Je racontais parfois ce non-souvenir,
et Gilles, authentique chasseur et
bienfaiteur cynégétique, me proposa une chasse au pigeon. Et moi de
fouiller dans les reliques d'une grande caisse pour en extraire,
parmi deux cents munitions de mes amours anciennes, deux douzaines de
cartouches au poil pour la plume. Plomb de six surtout, et de sept.
Vêtements camouflés, cagoule et gants - je connais pour l'approche
du grand gibier- siège, et enthousiasme. Lequel sera un peu rincé de pluie,
de grésil et de vent... Me voilà aux marches du département, tout
près de la Haute-Loire que nous touchons du doigt et dont Gilles me montre le pointillé au bord du chemin. Je fais comme si j'avais vu.

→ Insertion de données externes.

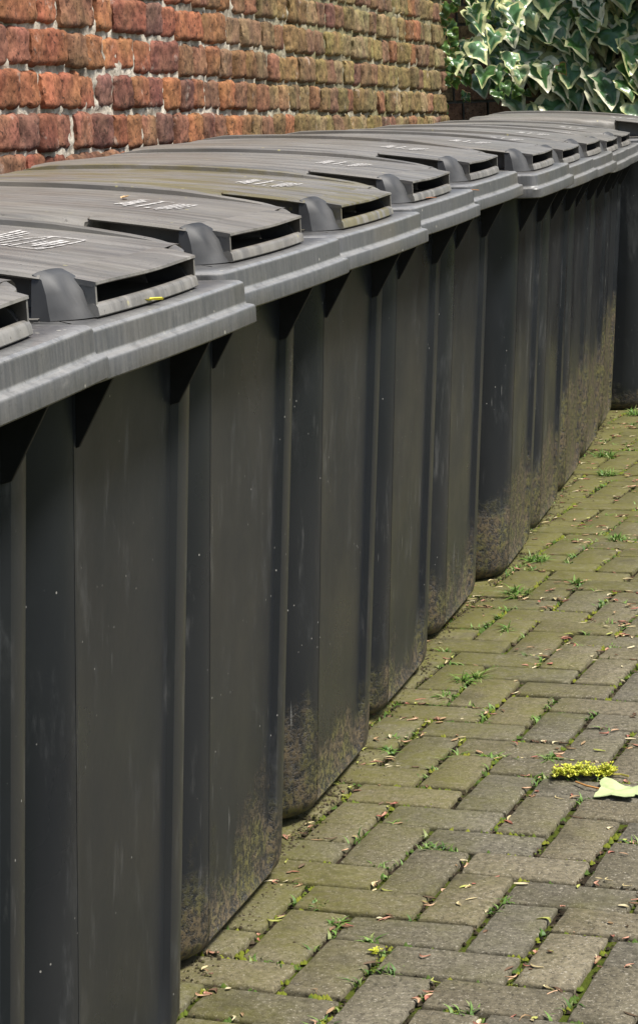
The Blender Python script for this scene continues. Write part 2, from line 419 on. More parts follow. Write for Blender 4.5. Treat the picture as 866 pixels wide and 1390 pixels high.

La Margeride cantalienne |
Les sols de la Margeride sont granitiques et craignent la sécheresse. Y persistent, en conséquence agronomique, parmi les prairies et les bois, des céréales dont les
chaumes ne sont pas toujours immédiatement retournés. C'est presque miracle. Ils assurent la
pitance à l'avifaune qui a motivé notre venue. Quand Gilles part à
grands pas installer avec dextérité huit formes et un flottant, je
dois quasiment courir pour ne pas être distancé. "Formes" qui
sont de faux pigeons en plastique sur une courte tige, et flottant qui
est la même chose, mais avec les ailes ouvertes, et implanté sur
une tige souple et longue qui donnera par son balancement dans la brise un surplus de vérité à
cette fausse troupe se restaurant des grains oubliés par
la machine.
Puis nous nous replions en lisière
d'une haie, assis bas et immobiles, masqués comme des bandits sardes. Quelques pigeons qui passent trop vite, trop haut, trop loin, sont l'occasion pour mon hôte de parler bisets,
colombins et palombes, leurs caractéristiques, leurs habitudes,
leurs pensées les plus secrètes. Il chasse aujourd'hui avec un joli "Merkel" français en calibre 16, mais m'a montré aussi un
Charlin antique et gravé, toujours dans son calibre préféré. Au
premier passage tonitruant, seul Gilles tire au sens wallon du mot,
tandis que je me contente de la signification hexagonale** ... Pour la concision du récit, les manqués
ne seront pas développés, car écrire tout un livre m'a
toujours semblé rebutant.
Et soudain, nos formes sont attaquées
en rase mottes par une escadrille de trois colombins qui
arrivent droit sur nous et se posent parmi elles à 35 mètres environ... et redécollent
dans la même seconde. Nous tirons, mais ma première cartouche s'avère
inefficace, contrairement à celle de mon admirable confrère. Mon second tir
fait mouche. Ouf ! Plus rien ne vole, les trois oiseaux sont ramassés. Je viens
de tuer mon premier pigeon, trente ans après mes plus anciennes tentatives. Je craignais de n'en être plus capable, manquant désormais du nécessaire entraînement au fusil. D'autant que je suis désormais
un vieux chasseur, je vois la bande ventilée floue, comme érodée et incertaine, voire molle et floue quand je monte l'arme à
l'épaule. Je me réadapte très vite.
Quelques coulemelles, palombes, bisets et colombins |
Trois ou quatre oiseaux nous avons, en
arrivant, gelés et affamés au restaurant de Chastel. Nous en
ressortons sous le grésil et une pluie venteuse. Nous changeons de
chaume. Gilles ajoutera quelques prises, et pour moi un seul tir réussi, à
près de cinquante mètres. Dix cartouches par oiseau pour ma part ... Je me suis régalé de cette belle chasse-cueillette. Chasse pour laquelle il est prudent de se signaler quand arrive un confrère lui-même à la billebaude car il n'est pas impossible de voir ses formes prendre une giclée de plombs amis.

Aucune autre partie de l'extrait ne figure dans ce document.